Other upcoming restrictions on harmful substances and their effective dates include:
- California’s Electronic Waste Recycling Act in the United States (effective January 1, 2007);
- China RoHS (effective March 1, 2007);
- EU's REACH (effective spring 2007);
- Electrical/Electronic Products and Automobile Resource Recycling Law (Korea RoHS) (effective July 1, 2007);
- EU EUP (effective August 11, 2007).
4. Logistics Security. More than five years after the September 11 attacks, security remains a significant issue for businesses, which must be properly addressed to ensure the safe and smooth flow of products in the global supply chain while complying with increasingly stringent government regulations and restrictions.

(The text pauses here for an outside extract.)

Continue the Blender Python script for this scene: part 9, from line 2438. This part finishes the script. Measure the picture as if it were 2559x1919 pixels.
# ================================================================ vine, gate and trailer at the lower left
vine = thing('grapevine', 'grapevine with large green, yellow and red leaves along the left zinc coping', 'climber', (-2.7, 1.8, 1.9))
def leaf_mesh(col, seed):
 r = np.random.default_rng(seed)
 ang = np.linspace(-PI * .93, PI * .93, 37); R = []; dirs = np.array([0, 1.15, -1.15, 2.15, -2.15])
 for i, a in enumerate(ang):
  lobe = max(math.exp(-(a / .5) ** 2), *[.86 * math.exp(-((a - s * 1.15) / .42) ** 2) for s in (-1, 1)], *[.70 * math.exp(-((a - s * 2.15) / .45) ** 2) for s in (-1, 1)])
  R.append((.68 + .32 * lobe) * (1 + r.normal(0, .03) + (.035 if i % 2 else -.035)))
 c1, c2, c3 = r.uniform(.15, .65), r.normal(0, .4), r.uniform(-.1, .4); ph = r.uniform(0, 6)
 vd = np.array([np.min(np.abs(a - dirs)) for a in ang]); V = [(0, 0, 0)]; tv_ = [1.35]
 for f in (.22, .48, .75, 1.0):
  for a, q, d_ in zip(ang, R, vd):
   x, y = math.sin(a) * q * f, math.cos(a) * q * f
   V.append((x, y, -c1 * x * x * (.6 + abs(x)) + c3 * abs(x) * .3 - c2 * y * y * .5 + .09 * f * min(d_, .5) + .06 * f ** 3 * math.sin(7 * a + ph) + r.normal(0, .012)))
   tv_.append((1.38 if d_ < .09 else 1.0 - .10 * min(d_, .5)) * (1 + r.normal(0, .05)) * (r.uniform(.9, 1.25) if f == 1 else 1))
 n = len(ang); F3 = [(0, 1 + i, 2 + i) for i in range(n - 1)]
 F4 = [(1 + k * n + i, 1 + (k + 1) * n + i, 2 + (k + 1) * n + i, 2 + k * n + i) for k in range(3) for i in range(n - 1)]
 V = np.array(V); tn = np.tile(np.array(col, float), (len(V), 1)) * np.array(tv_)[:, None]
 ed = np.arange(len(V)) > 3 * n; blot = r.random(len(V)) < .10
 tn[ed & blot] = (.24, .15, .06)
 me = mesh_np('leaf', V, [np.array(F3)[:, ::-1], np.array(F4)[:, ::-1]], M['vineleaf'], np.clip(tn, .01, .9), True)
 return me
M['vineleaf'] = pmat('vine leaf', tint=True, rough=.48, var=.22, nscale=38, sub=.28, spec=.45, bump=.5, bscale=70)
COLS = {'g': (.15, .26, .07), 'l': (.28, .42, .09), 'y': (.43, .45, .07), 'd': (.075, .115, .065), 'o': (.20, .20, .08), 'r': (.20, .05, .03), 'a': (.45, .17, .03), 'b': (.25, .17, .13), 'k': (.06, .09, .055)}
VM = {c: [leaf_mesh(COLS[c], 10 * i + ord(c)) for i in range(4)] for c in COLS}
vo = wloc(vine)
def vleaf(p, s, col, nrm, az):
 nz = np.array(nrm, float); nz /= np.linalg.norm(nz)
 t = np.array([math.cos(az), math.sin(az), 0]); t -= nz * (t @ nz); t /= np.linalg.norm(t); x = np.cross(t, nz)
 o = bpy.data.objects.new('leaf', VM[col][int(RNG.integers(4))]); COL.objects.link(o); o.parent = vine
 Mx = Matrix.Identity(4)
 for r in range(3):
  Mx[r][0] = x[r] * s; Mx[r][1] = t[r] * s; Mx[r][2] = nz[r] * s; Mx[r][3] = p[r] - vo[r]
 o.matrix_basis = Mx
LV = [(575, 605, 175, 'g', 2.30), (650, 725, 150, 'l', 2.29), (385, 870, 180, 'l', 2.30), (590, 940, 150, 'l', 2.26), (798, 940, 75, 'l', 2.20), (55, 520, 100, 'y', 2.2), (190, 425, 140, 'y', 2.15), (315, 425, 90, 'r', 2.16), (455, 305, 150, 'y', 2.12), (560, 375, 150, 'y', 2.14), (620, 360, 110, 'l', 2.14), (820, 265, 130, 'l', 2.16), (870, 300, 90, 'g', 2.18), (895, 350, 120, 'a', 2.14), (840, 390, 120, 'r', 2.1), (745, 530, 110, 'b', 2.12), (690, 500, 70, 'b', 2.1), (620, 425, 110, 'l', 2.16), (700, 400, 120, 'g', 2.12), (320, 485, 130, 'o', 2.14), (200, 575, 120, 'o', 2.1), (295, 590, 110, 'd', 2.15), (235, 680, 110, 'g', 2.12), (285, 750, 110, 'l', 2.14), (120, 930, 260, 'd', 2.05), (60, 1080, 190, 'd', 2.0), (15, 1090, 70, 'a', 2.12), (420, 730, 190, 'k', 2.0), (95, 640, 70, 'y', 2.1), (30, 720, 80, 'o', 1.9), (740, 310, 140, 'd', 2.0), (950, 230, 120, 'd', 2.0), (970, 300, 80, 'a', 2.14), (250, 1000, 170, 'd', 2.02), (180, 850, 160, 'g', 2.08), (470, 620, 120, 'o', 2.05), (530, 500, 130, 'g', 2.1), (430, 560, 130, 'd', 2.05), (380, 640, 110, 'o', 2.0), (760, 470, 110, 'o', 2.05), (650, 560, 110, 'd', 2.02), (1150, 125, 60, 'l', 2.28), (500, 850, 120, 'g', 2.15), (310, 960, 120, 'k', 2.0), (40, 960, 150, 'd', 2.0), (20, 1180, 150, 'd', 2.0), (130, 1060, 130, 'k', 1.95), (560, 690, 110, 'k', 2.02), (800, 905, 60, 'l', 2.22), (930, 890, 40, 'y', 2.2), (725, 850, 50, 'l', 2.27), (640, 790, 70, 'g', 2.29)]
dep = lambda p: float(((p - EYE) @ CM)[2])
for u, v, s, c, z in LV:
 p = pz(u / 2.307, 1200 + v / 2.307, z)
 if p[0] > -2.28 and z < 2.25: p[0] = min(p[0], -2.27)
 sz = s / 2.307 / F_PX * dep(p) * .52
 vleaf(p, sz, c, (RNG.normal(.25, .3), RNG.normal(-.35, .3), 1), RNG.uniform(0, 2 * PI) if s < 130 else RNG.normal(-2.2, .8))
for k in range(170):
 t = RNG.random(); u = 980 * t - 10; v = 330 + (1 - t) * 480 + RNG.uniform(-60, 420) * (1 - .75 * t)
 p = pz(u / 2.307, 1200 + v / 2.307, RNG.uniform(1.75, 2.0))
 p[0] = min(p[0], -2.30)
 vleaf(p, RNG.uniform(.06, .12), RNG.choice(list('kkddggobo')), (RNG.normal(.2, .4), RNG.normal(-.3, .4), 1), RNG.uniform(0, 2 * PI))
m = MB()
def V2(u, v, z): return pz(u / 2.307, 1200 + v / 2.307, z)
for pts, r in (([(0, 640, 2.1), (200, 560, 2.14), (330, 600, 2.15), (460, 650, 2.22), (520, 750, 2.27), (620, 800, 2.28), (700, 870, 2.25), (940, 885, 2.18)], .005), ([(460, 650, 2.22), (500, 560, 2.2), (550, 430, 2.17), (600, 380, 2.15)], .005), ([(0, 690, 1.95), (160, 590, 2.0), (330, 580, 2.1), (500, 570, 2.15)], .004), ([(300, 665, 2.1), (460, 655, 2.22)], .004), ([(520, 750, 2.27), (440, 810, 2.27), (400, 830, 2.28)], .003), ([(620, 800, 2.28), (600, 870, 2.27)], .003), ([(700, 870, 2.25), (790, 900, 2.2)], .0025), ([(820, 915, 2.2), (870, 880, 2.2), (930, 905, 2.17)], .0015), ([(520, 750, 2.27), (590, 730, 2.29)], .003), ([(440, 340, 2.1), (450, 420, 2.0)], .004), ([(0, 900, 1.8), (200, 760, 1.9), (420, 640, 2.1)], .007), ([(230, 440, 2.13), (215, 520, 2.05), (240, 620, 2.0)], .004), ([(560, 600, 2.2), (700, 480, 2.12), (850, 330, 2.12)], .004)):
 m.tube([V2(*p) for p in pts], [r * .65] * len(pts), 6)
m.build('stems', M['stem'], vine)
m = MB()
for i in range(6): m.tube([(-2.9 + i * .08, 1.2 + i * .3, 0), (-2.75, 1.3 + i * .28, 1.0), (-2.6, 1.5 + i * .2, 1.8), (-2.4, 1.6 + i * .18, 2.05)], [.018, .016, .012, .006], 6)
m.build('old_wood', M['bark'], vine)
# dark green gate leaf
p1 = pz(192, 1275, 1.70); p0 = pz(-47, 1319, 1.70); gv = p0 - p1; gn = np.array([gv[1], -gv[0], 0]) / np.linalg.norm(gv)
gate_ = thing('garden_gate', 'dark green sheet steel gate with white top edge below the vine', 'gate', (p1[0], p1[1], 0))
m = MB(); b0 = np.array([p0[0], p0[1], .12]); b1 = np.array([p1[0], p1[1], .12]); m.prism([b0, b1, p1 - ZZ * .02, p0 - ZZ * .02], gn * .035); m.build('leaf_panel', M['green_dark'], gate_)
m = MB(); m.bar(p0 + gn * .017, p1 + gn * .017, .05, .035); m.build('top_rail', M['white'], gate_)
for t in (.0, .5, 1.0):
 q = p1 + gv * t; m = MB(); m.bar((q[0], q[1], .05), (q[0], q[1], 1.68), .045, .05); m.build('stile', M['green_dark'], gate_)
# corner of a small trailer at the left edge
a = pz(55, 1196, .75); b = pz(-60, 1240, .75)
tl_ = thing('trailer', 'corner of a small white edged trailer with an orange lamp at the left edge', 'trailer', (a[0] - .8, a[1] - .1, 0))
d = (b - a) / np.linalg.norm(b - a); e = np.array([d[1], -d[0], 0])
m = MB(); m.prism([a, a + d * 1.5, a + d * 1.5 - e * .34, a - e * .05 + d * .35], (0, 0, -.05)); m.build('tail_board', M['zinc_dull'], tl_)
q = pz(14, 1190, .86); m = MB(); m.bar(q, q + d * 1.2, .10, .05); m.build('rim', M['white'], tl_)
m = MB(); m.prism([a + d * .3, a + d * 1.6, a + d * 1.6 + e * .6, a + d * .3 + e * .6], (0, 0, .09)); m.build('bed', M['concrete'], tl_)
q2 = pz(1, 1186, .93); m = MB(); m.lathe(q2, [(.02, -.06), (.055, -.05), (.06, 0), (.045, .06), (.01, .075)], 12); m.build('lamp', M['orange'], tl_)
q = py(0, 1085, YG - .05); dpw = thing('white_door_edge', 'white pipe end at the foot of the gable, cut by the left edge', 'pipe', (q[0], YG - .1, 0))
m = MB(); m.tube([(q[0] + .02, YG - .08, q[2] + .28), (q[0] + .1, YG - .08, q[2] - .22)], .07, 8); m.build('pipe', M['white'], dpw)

The methods to ensure supply chain security must be more diversified than before, starting from the top of the command chain led by chief executives, implementing and executing effective compliance plans, extending all the way down to frontline personnel who directly interact with customers. At the most basic level, those assisting with shipments are responsible for addressing the following questions: Who is the shipper? Who is the recipient? What goods are being transported?
To obtain accurate information in a timely manner, close communication between all parties in the supply chain—manufacturers, service providers, and consignees—is essential. Initiatives like the U.S. Container Security Initiative (CSI) require companies to have the ability to quickly integrate new requirements into their supply chains.
Mismanagement could lead to failed transactions or increased pressure on target delivery dates downstream in the supply chain. The challenge posed by security issues is balancing the need to secure borders against threats from a few bad actors while encouraging smooth commercial circulation and travel for the vast majority of law-abiding individuals.
5. Government Mandatory Policies and Orders. Besides the aforementioned four points, various mandatory policies and regulations regarding imports and exports that may be issued by governments worldwide will also affect the supply chain.
Take the U.S. government's mandatory filing of export shipment information through AES (Automated Export System) as an example. AES is an electronic computing system used to track and control export information and facilitate coordination among federal agencies. This filing requirement will begin implementation in the first quarter of 2007.
U.S. exporters must prepare effective compliance processes to meet the new AES filing requirements, otherwise they will face severe civil and criminal penalties, with fines per violation ranging from $1,000 up to $10,000.